My glut crop this week is ginger. It’s roots and perennials planting days this week, and I think it’s time to divide up and transplant the ginger. It still hasn’t sprouted but it is warming up very fast this year.
I don’t have a real harvest season for ginger. I just dig some up when I need some. It’s really good to have it in the garden because it means when I want it, it’s fresh and juicy and hasn’t been hanging around for weeks. Every few years, this time of year, I dig up the whole of an older plant, divide up the rhizomes, and replant in a nice fertile new spot with a good bucket of compost. Ginger dies right back over winter and resprouts when it gets warm and wet enough in spring. Just before it sprouts is a good time for dividing up.
Ginger is a tropical plant and it needs tropical rainforest-like conditions – warm, moist, well drained, filtered sun, lots of compost. I plant it on the southern side of my fenced beds where it gets shade from the tall growing plants that use the fence (like beans and cucumbers and tromboncino and tomatoes), the overspray from any sprinkler-ing and the benefit of chook-made fertility. I try to remember to give it an extra bucket of water every so often. It will cope with dry but it doesn’t grow new rhizomes, and the older ones get tough and fibrous.
The digging up and dividing is a good opportunity for harvesting a decent amount and making pickled ginger, an essential condiment for all sorts of east Asian dishes.
The Recipe
You need very fresh young ginger to pickle. Peel the ginger and slice as thin as you can. Very fresh ginger is easy to peel, just using the side of a spoon to scrape the thin skin off. It’s fairly easy to cut very thin too since it’s firm and crisp.
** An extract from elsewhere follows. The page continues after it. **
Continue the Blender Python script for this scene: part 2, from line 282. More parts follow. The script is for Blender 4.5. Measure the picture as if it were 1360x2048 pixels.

For each 150 grams of ginger, add 2 good teaspoons of salt. Massage through and let the ginger sit for half an hour.
Meanwhile, sterilise some jars by boiling for for 20 minutes or pressure cooking for 10, and make a hot pickling liquid by dissolving ¹/3 cup sugar in ½ cup rice wine vinegar. Pack the salted ginger into the hot sterilized jars and pour the hot sugared vinegar over. Put the lids on and let it cool. The lids should pop in. It will last for months like this in the fridge. It will develop a beautiful pale rosy bloom, not the pink of bought ginger that is artificially coloured but a softer peach colour.
Wonderful added to rice paper rolls or stir fries or noodle dishes or sushi or dipping sauces.
I’m in Melbourne. I tried growing ginger in a pot here one year and it was a bust.
However, reading your comments about what ginger likes, I’m thinking of trying it in a wicking box placed in a north facing driveway beside the house, where I currently have my greenhouse. I think this might work.
Thanks for the inspiration!
I made some jars of pickled ginger last year, and it is really lovley.
I adore pickled ginger. It’s one of those things that the rest of my family hates but I can just eat from the jar in a sitting. At least no-one steals it 🙂 Thanks for the growing tips. I’ll give it another go this year in a shadier location.